Short problem >>
From the listing that follows, reproduce only the lines from the one holding "Reconstruct this image" through the one holding "random.seed(7); RNG = np.random.default_rng(7)", both included, with no pictures.

Data for this task >>

[start]

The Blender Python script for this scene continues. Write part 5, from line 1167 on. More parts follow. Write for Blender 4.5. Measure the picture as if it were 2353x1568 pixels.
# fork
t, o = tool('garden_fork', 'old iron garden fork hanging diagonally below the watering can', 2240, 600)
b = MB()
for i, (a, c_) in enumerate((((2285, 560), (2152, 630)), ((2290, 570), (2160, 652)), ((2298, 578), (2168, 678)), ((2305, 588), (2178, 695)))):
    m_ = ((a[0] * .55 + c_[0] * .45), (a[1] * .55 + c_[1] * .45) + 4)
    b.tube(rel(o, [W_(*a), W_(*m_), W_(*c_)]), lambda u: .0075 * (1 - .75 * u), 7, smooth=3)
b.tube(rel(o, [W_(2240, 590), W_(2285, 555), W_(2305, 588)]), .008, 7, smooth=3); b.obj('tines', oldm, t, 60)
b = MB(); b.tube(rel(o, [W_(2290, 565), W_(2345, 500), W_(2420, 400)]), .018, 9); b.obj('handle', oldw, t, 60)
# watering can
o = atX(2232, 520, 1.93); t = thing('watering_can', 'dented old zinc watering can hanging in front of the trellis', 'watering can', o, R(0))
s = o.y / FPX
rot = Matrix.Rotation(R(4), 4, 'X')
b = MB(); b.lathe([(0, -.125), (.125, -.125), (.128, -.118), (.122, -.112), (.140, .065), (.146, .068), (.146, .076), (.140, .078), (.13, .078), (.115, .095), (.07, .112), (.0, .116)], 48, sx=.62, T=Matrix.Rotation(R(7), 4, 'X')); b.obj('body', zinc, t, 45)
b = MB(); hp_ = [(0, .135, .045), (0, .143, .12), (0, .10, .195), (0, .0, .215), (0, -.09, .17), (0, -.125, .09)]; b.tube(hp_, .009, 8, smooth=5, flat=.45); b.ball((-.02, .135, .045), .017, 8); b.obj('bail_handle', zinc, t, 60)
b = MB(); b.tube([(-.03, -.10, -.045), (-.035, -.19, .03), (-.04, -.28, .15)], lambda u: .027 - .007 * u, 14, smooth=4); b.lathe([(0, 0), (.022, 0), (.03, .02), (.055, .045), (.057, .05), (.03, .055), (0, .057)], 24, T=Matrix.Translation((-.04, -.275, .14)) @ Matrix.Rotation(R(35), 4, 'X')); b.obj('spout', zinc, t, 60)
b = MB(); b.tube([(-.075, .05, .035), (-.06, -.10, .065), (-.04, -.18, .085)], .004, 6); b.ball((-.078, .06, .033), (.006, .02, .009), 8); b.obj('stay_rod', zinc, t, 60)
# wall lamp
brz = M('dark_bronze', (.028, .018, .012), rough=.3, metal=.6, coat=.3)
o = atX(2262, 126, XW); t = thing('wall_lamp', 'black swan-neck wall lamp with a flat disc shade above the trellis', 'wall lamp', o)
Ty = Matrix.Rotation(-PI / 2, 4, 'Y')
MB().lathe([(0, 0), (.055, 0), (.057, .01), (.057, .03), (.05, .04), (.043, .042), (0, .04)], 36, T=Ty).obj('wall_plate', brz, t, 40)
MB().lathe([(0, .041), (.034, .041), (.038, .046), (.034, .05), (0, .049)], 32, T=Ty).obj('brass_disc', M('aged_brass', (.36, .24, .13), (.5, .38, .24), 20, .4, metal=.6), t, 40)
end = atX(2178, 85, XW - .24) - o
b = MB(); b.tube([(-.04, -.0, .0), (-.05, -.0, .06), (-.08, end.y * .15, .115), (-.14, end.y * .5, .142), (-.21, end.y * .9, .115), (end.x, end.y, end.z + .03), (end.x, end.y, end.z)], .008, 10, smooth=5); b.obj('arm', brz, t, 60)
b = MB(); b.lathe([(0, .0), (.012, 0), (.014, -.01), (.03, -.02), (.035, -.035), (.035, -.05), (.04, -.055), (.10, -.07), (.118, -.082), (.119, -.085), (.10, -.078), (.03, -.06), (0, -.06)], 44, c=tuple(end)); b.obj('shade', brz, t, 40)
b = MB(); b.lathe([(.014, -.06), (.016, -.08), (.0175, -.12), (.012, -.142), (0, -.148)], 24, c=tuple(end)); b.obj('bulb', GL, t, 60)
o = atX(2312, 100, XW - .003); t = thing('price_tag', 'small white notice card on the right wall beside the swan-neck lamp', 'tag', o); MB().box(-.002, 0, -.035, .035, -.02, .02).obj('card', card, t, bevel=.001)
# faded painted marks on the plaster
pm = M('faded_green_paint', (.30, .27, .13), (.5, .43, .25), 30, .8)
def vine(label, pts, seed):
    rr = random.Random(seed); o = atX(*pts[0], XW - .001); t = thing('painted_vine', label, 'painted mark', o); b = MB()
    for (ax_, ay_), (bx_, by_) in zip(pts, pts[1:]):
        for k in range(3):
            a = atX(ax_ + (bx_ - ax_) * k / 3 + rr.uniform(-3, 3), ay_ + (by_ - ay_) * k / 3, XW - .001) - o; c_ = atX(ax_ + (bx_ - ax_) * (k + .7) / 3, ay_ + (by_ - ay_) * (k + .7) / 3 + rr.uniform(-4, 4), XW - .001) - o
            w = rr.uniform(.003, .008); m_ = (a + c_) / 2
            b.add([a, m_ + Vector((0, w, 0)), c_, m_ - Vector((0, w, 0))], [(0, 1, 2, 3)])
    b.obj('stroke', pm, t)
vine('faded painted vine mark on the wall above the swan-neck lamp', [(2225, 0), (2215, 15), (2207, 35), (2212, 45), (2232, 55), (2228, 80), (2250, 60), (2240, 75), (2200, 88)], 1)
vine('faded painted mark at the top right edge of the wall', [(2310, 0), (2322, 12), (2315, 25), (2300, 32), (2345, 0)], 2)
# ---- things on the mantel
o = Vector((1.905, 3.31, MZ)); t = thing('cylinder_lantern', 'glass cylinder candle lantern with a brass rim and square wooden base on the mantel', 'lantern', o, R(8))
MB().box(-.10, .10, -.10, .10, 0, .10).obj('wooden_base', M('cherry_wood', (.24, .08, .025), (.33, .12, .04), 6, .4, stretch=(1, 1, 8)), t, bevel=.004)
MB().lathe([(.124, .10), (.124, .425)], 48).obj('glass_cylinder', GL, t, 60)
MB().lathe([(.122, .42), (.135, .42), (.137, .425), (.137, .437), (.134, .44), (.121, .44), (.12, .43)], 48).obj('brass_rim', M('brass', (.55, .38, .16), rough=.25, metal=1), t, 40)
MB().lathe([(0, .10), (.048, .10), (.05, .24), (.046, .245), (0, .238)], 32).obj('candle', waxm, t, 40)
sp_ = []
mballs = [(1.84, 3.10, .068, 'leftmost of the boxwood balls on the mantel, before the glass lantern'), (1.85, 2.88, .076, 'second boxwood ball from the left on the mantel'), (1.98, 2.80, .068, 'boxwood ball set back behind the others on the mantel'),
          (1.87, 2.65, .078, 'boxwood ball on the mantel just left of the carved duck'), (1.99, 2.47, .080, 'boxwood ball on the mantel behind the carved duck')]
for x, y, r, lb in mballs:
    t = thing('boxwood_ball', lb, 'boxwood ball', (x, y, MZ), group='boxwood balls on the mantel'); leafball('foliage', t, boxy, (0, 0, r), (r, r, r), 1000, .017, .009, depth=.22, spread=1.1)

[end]
[start]

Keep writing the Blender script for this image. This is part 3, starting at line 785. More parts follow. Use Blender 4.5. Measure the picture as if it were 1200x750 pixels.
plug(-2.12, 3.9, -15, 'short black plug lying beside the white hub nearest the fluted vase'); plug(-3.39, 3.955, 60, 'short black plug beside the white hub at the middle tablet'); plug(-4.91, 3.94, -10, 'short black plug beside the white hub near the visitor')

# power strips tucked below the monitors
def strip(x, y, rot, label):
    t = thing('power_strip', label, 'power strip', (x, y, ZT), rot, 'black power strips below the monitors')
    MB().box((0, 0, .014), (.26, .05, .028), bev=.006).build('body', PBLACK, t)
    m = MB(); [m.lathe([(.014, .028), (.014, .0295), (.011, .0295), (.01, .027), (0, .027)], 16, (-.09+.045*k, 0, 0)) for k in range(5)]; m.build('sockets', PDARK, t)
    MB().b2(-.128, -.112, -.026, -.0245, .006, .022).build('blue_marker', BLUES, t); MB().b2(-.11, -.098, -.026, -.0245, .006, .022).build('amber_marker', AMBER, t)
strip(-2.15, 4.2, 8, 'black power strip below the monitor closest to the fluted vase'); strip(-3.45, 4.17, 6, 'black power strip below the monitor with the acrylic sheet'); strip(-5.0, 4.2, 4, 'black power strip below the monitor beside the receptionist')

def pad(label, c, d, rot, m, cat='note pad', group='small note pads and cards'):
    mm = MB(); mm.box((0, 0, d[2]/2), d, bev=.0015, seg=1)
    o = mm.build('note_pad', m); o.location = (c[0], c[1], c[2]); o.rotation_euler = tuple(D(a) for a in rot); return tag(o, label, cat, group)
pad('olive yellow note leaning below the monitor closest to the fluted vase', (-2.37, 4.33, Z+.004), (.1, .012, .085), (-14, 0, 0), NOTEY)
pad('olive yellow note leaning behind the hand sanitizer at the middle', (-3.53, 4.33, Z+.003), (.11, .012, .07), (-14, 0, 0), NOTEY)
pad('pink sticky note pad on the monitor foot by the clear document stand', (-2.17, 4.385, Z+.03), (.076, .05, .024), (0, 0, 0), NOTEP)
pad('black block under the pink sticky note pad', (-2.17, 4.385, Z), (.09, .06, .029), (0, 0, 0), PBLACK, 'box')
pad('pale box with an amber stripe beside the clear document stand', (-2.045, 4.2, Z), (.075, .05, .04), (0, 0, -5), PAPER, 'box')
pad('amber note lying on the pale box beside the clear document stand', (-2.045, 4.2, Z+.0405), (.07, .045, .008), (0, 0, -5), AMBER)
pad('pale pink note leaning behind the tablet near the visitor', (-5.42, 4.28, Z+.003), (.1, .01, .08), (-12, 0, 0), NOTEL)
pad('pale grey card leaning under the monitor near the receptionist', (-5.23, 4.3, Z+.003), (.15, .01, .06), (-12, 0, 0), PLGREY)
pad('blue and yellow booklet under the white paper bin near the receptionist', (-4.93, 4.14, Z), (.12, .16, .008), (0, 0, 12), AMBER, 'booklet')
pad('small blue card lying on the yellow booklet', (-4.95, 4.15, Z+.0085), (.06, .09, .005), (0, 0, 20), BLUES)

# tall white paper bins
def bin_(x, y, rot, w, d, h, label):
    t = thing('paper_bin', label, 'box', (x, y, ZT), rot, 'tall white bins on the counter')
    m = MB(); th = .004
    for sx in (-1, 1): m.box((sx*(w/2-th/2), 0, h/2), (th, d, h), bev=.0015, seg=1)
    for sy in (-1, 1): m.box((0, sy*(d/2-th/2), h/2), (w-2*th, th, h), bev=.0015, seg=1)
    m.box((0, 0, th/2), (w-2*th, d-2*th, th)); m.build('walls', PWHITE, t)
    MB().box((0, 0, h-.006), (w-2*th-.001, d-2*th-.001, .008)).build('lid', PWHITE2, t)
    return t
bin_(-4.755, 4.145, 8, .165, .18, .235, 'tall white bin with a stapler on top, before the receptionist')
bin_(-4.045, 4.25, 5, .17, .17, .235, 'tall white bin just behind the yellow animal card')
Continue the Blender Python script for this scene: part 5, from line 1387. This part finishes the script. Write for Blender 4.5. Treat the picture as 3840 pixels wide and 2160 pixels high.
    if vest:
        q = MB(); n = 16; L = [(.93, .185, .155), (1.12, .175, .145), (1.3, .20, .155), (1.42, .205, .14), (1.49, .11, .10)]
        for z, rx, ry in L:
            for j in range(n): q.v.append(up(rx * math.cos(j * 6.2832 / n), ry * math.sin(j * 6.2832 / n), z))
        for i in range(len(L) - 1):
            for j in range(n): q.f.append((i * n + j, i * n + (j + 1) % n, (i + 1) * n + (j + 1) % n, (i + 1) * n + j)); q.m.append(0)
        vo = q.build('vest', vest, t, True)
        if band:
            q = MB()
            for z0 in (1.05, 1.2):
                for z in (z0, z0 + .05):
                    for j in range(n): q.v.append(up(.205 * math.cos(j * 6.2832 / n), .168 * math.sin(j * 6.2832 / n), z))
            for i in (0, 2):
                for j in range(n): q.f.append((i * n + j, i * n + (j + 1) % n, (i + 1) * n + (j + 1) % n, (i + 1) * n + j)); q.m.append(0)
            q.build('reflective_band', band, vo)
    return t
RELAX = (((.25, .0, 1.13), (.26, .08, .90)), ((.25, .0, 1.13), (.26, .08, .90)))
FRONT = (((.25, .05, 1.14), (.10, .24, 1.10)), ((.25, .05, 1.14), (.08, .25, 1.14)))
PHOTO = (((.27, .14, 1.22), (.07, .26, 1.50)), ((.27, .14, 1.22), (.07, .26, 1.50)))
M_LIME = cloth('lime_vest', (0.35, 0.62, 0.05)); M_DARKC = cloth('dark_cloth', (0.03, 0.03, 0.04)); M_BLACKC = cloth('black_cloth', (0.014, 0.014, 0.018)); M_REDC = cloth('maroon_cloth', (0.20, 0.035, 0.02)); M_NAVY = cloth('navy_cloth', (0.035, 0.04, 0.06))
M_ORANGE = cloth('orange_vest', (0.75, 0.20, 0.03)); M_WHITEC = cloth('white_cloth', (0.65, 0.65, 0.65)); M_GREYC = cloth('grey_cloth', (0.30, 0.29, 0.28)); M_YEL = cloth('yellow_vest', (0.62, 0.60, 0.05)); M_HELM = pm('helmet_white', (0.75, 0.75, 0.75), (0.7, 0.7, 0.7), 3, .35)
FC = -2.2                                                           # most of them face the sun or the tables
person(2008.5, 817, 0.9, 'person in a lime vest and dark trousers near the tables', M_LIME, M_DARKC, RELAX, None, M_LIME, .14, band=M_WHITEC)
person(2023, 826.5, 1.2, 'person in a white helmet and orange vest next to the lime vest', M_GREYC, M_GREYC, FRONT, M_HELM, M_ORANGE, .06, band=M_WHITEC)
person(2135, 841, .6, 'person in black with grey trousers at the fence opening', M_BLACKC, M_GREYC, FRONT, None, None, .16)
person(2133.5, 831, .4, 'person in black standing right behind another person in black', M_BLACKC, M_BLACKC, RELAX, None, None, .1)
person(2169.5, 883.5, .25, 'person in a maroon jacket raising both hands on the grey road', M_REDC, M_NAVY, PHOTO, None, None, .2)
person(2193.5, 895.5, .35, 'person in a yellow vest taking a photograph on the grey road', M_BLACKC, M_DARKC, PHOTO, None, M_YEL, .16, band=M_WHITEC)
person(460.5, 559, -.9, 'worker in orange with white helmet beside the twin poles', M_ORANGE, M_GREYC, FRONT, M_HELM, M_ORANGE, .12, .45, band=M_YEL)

[end]
[start]

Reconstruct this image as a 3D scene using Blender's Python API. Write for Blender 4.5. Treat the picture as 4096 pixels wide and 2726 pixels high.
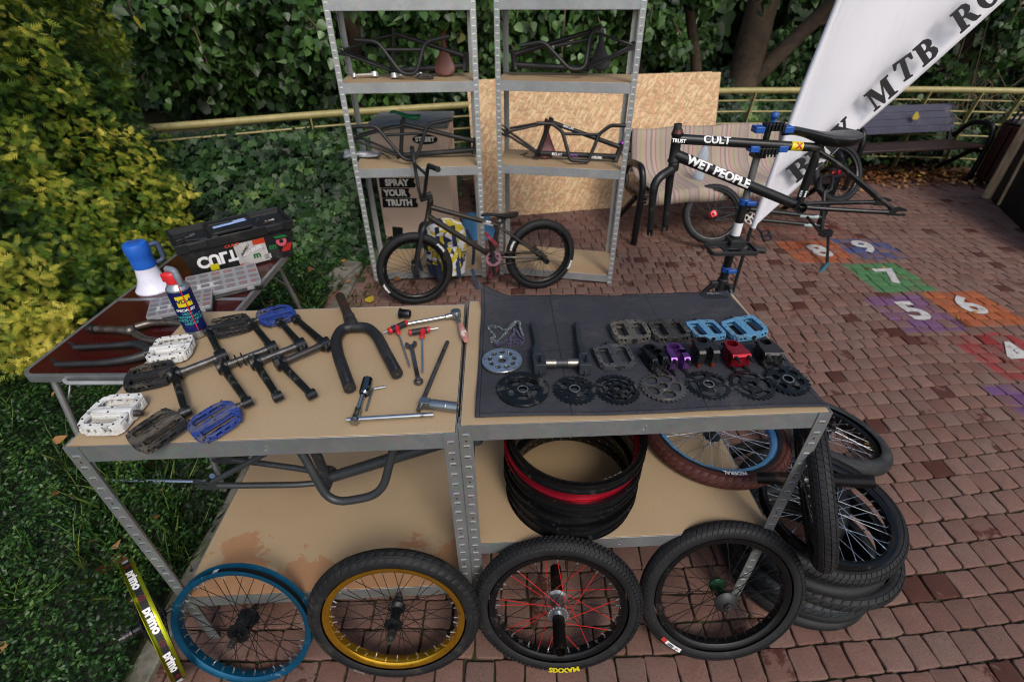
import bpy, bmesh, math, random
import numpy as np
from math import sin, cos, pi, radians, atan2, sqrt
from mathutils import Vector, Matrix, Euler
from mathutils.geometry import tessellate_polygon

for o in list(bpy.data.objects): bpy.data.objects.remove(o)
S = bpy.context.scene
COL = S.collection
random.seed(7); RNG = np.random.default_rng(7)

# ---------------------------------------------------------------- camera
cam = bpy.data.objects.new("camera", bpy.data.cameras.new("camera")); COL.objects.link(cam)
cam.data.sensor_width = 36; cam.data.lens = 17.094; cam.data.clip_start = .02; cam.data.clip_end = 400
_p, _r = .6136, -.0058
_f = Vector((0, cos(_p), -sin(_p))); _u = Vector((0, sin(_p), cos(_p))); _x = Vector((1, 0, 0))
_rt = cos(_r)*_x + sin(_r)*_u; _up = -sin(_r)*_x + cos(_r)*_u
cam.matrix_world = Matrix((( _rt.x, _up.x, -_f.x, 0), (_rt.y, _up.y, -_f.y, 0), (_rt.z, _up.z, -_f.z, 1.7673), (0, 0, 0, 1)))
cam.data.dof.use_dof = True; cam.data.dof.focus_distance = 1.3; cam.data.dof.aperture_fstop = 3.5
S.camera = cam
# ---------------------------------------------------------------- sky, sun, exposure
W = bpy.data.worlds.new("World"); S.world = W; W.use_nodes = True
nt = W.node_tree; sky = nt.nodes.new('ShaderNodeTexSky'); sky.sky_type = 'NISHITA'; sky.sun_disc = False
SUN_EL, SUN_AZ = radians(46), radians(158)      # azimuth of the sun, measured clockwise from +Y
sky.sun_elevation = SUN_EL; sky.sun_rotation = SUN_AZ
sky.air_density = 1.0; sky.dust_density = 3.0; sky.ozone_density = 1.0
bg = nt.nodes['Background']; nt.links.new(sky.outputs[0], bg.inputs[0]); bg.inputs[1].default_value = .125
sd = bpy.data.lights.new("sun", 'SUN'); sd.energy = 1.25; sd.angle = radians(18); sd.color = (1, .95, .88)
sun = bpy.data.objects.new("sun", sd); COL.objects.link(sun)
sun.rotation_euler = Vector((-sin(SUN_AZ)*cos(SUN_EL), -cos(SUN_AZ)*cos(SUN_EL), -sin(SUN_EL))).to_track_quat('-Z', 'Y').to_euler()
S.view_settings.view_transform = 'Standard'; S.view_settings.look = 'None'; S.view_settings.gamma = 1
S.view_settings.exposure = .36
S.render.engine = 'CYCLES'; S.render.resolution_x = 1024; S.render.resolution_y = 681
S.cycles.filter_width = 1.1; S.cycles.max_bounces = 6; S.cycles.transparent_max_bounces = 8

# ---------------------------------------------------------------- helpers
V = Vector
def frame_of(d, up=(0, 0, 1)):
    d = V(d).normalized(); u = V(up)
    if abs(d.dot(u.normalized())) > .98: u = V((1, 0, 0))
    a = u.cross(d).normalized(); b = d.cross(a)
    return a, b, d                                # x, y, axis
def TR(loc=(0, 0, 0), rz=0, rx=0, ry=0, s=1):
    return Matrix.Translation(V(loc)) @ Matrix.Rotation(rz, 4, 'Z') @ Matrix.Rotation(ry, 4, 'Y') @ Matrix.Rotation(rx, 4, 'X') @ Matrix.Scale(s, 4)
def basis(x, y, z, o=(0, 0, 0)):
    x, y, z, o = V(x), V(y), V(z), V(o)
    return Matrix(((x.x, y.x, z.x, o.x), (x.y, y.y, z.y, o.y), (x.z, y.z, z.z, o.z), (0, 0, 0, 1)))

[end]

Written response >>
Reconstruct this image as a 3D scene using Blender's Python API. Write for Blender 4.5. Treat the picture as 4096 pixels wide and 2726 pixels high.
import bpy, bmesh, math, random
import numpy as np
from math import sin, cos, pi, radians, atan2, sqrt
from mathutils import Vector, Matrix, Euler
from mathutils.geometry import tessellate_polygon

for o in list(bpy.data.objects): bpy.data.objects.remove(o)
S = bpy.context.scene
COL = S.collection
random.seed(7); RNG = np.random.default_rng(7)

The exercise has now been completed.